James Walston went to Eton and studied at Jesus College, Cambridge, and later at La Sapienza in Rome before returning to Cambridge for his Ph.D. He was one of six children of the millionaire Labour politician Baron Henry Walston and Catherine Walston, the American-born beauty who was for a number of years the lover of the author Graham Greene and the model for Greene’s novel The End of the Affair.

 Walston taught in many American programmes in Italy before becoming the chair of AUR’s Department of International Relations. Over his long career he specialized in contemporary Italian politics, conflict resolution issues and also established AUR’s Center for Research on Racism in Italy.
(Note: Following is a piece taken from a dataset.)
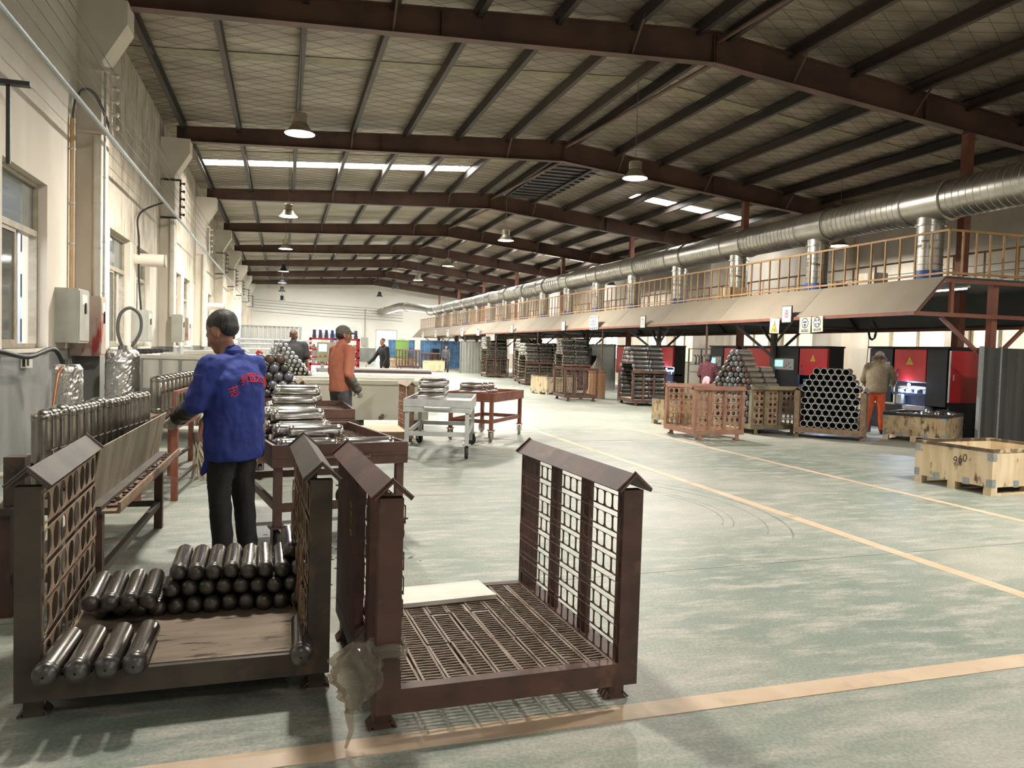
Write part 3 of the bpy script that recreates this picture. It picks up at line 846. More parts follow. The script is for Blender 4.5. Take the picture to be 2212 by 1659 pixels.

His blog and his many newspaper articles as well as his media interviews illuminated the otherwise complicated arena of Italian politics, and won him firm friends from every part of Rome.

In 1997, Prof. Walston became the first EU citizen to stand for election to the Rome City Council. Like George Orwell he combined being an old Etonian with left-leaning views, long supporting the Labour Party and lambasting Silvio Berlusconi in his blog that he allowed the Italian Insider to reproduce.

Dr. Hodges paid tribute to Prof. Walston as “a wonderfully engaging scholar, James was thoughtful, loyal and generous to his students and colleagues alike. His company and teaching will be profoundly missed.”

 James Walston, born 1949, died May 12, 2014, is survived by his wife Nora.